• Exercise details: How many of the lines that follow contain the word "wide"? Give only the number.

• Data section:

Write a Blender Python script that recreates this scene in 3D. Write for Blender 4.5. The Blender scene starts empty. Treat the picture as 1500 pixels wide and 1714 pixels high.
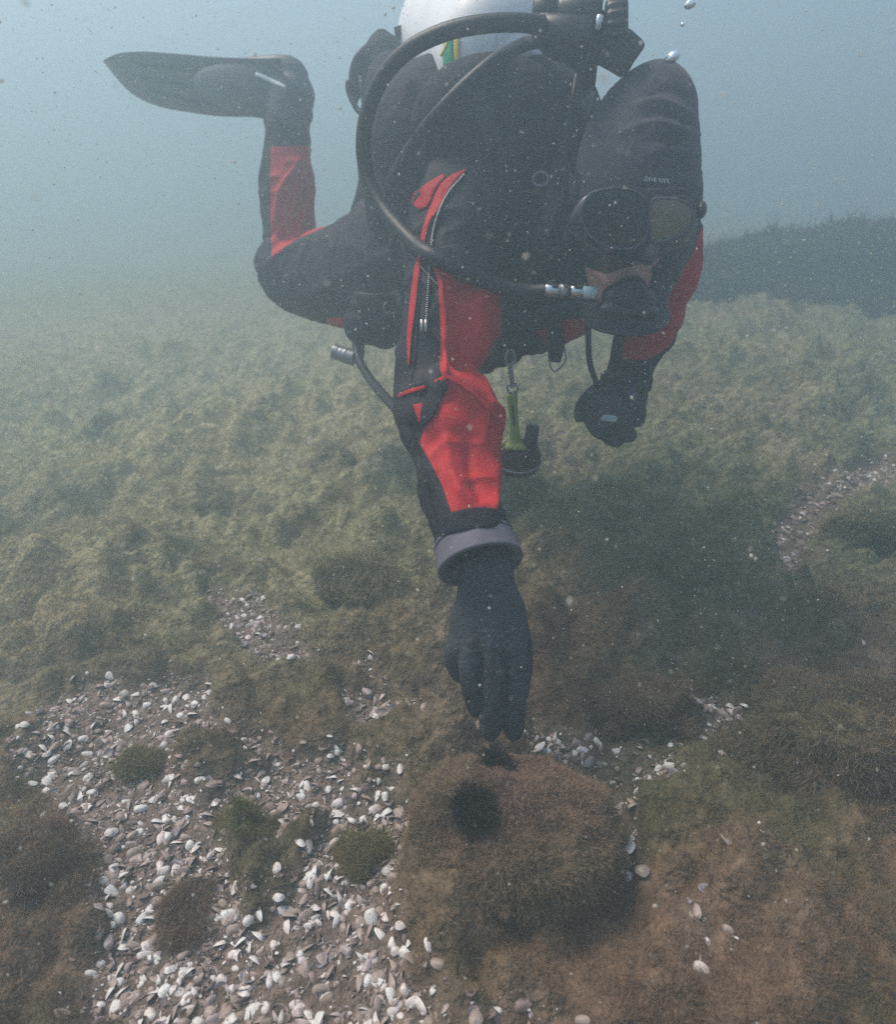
import bpy, math, random
import numpy as np
from mathutils import Vector, Matrix

R = math.radians
SC = bpy.context.scene
COL = SC.collection
random.seed(7)
RNG = np.random.default_rng(11)

# ------------------------------------------------------------------ camera
CAM_H, PITCH, FPX = 0.75, 25.3, 1117.0      # metres, degrees below the horizon, focal length in pixels of a 1500 px wide frame
cd = bpy.data.cameras.new('camera')
cam = bpy.data.objects.new('camera', cd)
COL.objects.link(cam)
cam.location = (0, 0, CAM_H)
cam.rotation_euler = (R(90 - PITCH), 0, 0)
cd.sensor_fit = 'HORIZONTAL'
cd.sensor_width = 36.0
cd.lens = 36.0 * FPX / 1500.0
cd.clip_start = 0.01
cd.clip_end = 500
cd.dof.use_dof = True
cd.dof.focus_distance = 0.93
cd.dof.aperture_fstop = 5.0
SC.camera = cam

# ------------------------------------------------------------------ light
SUN_TO = Vector((-0.48, 0.20, 0.85)).normalized()      # towards the sun
SUN_EL = math.asin(SUN_TO.z)
SUN_ROT = math.atan2(SUN_TO.x, SUN_TO.y)
w = bpy.data.worlds.new('World')
SC.world = w
w.use_nodes = True
nt = w.node_tree
sky = nt.nodes.new('ShaderNodeTexSky')
sky.sky_type = 'NISHITA'
sky.sun_disc = False
sky.sun_elevation = SUN_EL
sky.sun_rotation = SUN_ROT
nt.links.new(sky.outputs[0], nt.nodes['Background'].inputs[0])
nt.nodes['Background'].inputs[1].default_value = 0.11
sl = bpy.data.lights.new('sun', 'SUN')
sl.energy = 4.2
sl.angle = R(24.0)
sl.color = (1.0, 0.86, 0.71)
so = bpy.data.objects.new('sun', sl)
COL.objects.link(so)
so.rotation_euler = SUN_TO.to_track_quat('Z', 'Y').to_euler()
so.location = SUN_TO * 6

SC.view_settings.view_transform = 'Standard'
SC.view_settings.look = 'None'
SC.view_settings.gamma = 1.0
SC.view_settings.exposure = 1.0
SC.cycles.volume_bounces = 4
SC.cycles.max_bounces = 8
SC.cycles.transparent_max_bounces = 16
SC.cycles.use_denoising = False
SC.cycles.sample_clamp_indirect = 4.0

# ------------------------------------------------------------------ helpers
_c, _s = math.cos(R(PITCH)), math.sin(R(PITCH))
EYE = Vector((0, 0, CAM_H))
FWD = Vector((0, _c, -_s))
UPV = Vector((0, _s, _c))

def ray(px, py):
    return Vector(((px - 750) / FPX, 0, 0)) + UPV * ((857 - py) / FPX) + FWD

def P(px, py, Y):
    """World point on the line of sight through photo pixel (px, py), Y metres in front of the camera's foot."""
    d = ray(px, py)
    return EYE + d * (Y / d.y)

def G(px, py, z=0.0):
    d = ray(px, py)
    return EYE + d * ((z - CAM_H) / d.z)

def zd(p):
    return (Vector(p) - EYE).dot(FWD)

def m_of(px_len, p):
    """Length in metres of px_len photo pixels at the distance of world point p."""
    return px_len * zd(p) / FPX

def hash3(ix, iy, iz, seed=0):
    h = (ix.astype(np.int64) * 374761393 + iy.astype(np.int64) * 668265263 + iz.astype(np.int64) * 2147483647 + seed * 974634541) & 0xffffffff
    h = ((h ^ (h >> 13)) * 1274126177) & 0xffffffff
    h = ((h ^ (h >> 16)) * 2246822519) & 0xffffffff
    h = h ^ (h >> 15)
    return (h & 0xffffff) / float(0xffffff)

def vnoise(p, scale=1.0, seed=0):
    """Value noise in -1..1 at points p (n,3)."""
    q = np.asarray(p, float) * scale
    i = np.floor(q).astype(np.int64)
    f = q - i
    f = f * f * (3 - 2 * f)
    out = 0
    for dx in (0, 1):
        wx = f[:, 0] if dx else 1 - f[:, 0]
        for dy in (0, 1):
            wy = f[:, 1] if dy else 1 - f[:, 1]
            for dz in (0, 1):
                wz = f[:, 2] if dz else 1 - f[:, 2]
                out = out + wx * wy * wz * hash3(i[:, 0] + dx, i[:, 1] + dy, i[:, 2] + dz, seed)
    return out * 2 - 1

def fbm(p, scale=1.0, oct=3, seed=0):
    a, t, s = 1.0, 0, 0
    for k in range(oct):
        t = t + a * vnoise(p, scale * 2.03 ** k, seed + 17 * k)
        s += a
        a *= 0.5
    return t / s

def sstep(a, b, x):
    t = np.clip((x - a) / (b - a), 0, 1)
    return t * t * (3 - 2 * t)

def poly_sd(poly, x, y):
    """Signed distance to a polygon, positive inside."""
    x = np.asarray(x, float); y = np.asarray(y, float)
    n = len(poly)
    d = np.full(x.shape, 1e9)
    ins = np.zeros(x.shape, bool)
    for k in range(n):
        x0, y0 = poly[k]; x1, y1 = poly[(k + 1) % n]
        ex, ey = x1 - x0, y1 - y0
        t = np.clip(((x - x0) * ex + (y - y0) * ey) / (ex * ex + ey * ey + 1e-12), 0, 1)
        d = np.minimum(d, np.hypot(x - x0 - t * ex, y - y0 - t * ey))
        c = ((y0 > y) != (y1 > y)) & (x < ex * (y - y0) / (ey if ey else 1e-12) + x0)
        ins ^= c
    return np.where(ins, d, -d)

def np_mesh(name, verts, faces, smooth=True):
    """faces: list of int arrays (n,3) / (n,4)"""
    me = bpy.data.meshes.new(name)
    verts = np.asarray(verts, np.float32)
    faces = [np.asarray(f, np.int32) for f in faces if len(f)]
    me.vertices.add(len(verts))
    me.vertices.foreach_set('co', verts.ravel())
    nl = sum(f.size for f in faces)
    npoly = sum(len(f) for f in faces)
    me.loops.add(nl)
    me.polygons.add(npoly)
    me.loops.foreach_set('vertex_index', np.concatenate([f.ravel() for f in faces]))
    tot = np.concatenate([np.full(len(f), f.shape[1], np.int32) for f in faces])
    st = np.concatenate([[0], np.cumsum(tot)[:-1]]).astype(np.int32)
    me.polygons.foreach_set('loop_start', st)
    me.polygons.foreach_set('use_smooth', np.full(npoly, smooth))
    me.update(calc_edges=True)
    me.validate()
    return me

def set_col(me, name, col):
    a = me.attributes.new(name, 'FLOAT_COLOR', 'POINT')
    c = np.ones((len(me.vertices), 4), np.float32)
    c[:, :3] = col
    a.data.foreach_set('color', c.ravel())

def set_val(me, name, v):
    a = me.attributes.new(name, 'FLOAT', 'POINT')
    a.data.foreach_set('value', np.asarray(v, np.float32))

def co_of(me):
    a = np.empty(len(me.vertices) * 3, np.float32)
    me.vertices.foreach_get('co', a)
    return a.reshape(-1, 3).astype(float)

def no_of(me):
    a = np.empty(len(me.vertices) * 3, np.float32)
    me.vertices.foreach_get('normal', a)
    return a.reshape(-1, 3).astype(float)

def link(name, me, mat=None, parent=None):
    o = bpy.data.objects.new(name, me)
    COL.objects.link(o)
    if mat is not None and me is not None:
        me.materials.clear()
        me.materials.append(mat)
    if parent is not None:
        o.parent = parent
        o.matrix_parent_inverse = parent.matrix_world.inverted() if False else Matrix.Translation(-parent.location)
    return o

def tag(o, label=None, cat=None, group=None, kind=None):
    if label: o['label'] = label
    if cat: o['category'] = cat
    if group: o['group'] = group
    if kind: o['kind'] = kind
    return o

def empty(name, loc, label, cat, group=None):
    o = bpy.data.objects.new(name, None)
    COL.objects.link(o)
    o.empty_display_size = 0.05
    o.location = loc
    return tag(o, label, cat, group)

class MB:
    """Collects pieces of one mesh."""
    def __init__(self):
        self.v, self.q, self.t, self.n = [], [], [], 0
    def add(self, v, quads=(), tris=()):
        v = np.asarray(v, float).reshape(-1, 3)
        if len(quads): self.q.append(np.asarray(quads, int) + self.n)
        if len(tris): self.t.append(np.asarray(tris, int) + self.n)
        self.v.append(v); self.n += len(v)
        return self
    def grid(self, pts, closed_u=True, caps=True):
        """pts (rings, seg, 3) tube"""
        nr, ns = pts.shape[:2]
        q = []
        r = np.arange(nr - 1)[:, None] * ns
        s = np.arange(ns if closed_u else ns - 1)[None, :]
        s2 = (s + 1) % ns
        q = np.stack([r + s, r + s2, r + ns + s2, r + ns + s], -1).reshape(-1, 4)
        v = pts.reshape(-1, 3)
        t = []
        if caps and closed_u:
            v = np.concatenate([v, pts[0].mean(0)[None], pts[-1].mean(0)[None]])
            a, b = nr * ns, nr * ns + 1
            k = np.arange(ns); k2 = (k + 1) % ns
            t = np.concatenate([np.stack([k2, k, np.full(ns, a)], -1),
                                np.stack([(nr - 1) * ns + k, (nr - 1) * ns + k2, np.full(ns, b)], -1)])
        return self.add(v, q, t)
    def tube(self, path, rad, seg=12, caps=True):
        path = np.asarray(path, float)
        n = len(path)
        rad = np.full(n, rad) if np.isscalar(rad) else np.asarray(rad, float)
        t = np.gradient(path, axis=0)
        t /= np.linalg.norm(t, axis=1)[:, None] + 1e-12
        ref = np.array([0.31, 0.2, 0.93])
        a = np.cross(t[0], ref); a /= np.linalg.norm(a)
        pts = np.empty((n, seg, 3))
        th = np.linspace(0, 2 * math.pi, seg, endpoint=False)
        for k in range(n):
            a = a - t[k] * a.dot(t[k]); a /= np.linalg.norm(a)
            b = np.cross(t[k], a)
            pts[k] = path[k] + rad[k] * (np.cos(th)[:, None] * a + np.sin(th)[:, None] * b)
        return self.grid(pts, caps=caps)
    def lathe(self, c, axis, prof, seg=32, caps=True):
        """prof: list of (along, radius)"""
        axis = np.array(axis, float); axis /= np.linalg.norm(axis)
        ref = np.array([0, 0, 1.0]) if abs(axis[2]) < 0.9 else np.array([1.0, 0, 0])
        a = np.cross(axis, ref); a /= np.linalg.norm(a)
        b = np.cross(axis, a)
        th = np.linspace(0, 2 * math.pi, seg, endpoint=False)
        circ = np.cos(th)[:, None] * a + np.sin(th)[:, None] * b
        pts = np.array([np.array(c) + axis * h + r * circ for h, r in prof])
        return self.grid(pts, caps=caps)
    def ell(self, c, r, rot=None, seg=28, power=1.0):
        """ellipsoid; rot 3x3 with the axes as columns"""
        rot = np.eye(3) if rot is None else np.asarray(rot)
        th = np.linspace(0, 2 * math.pi, seg, endpoint=False)
        ph = np.linspace(-math.pi / 2 + 0.02, math.pi / 2 - 0.02, seg // 2)
        sp = lambda x: np.sign(x) * np.abs(x) ** power
        X = sp(np.cos(ph))[:, None] * sp(np.cos(th))[None, :] * r[0]
        Y = sp(np.cos(ph))[:, None] * sp(np.sin(th))[None, :] * r[1]
        Z = sp(np.sin(ph))[:, None] * np.ones(seg)[None, :] * r[2]
        pts = np.stack([X, Y, Z], -1) @ rot.T + np.array(c)
        return self.grid(pts)
    def mesh(self, name, smooth=True):
        return np_mesh(name, np.concatenate(self.v), [np.concatenate(x) for x in (self.q, self.t) if x], smooth)
    def build(self, name, mat, parent=None, smooth=True):
        return link(name, self.mesh(name, smooth), mat, parent)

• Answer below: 2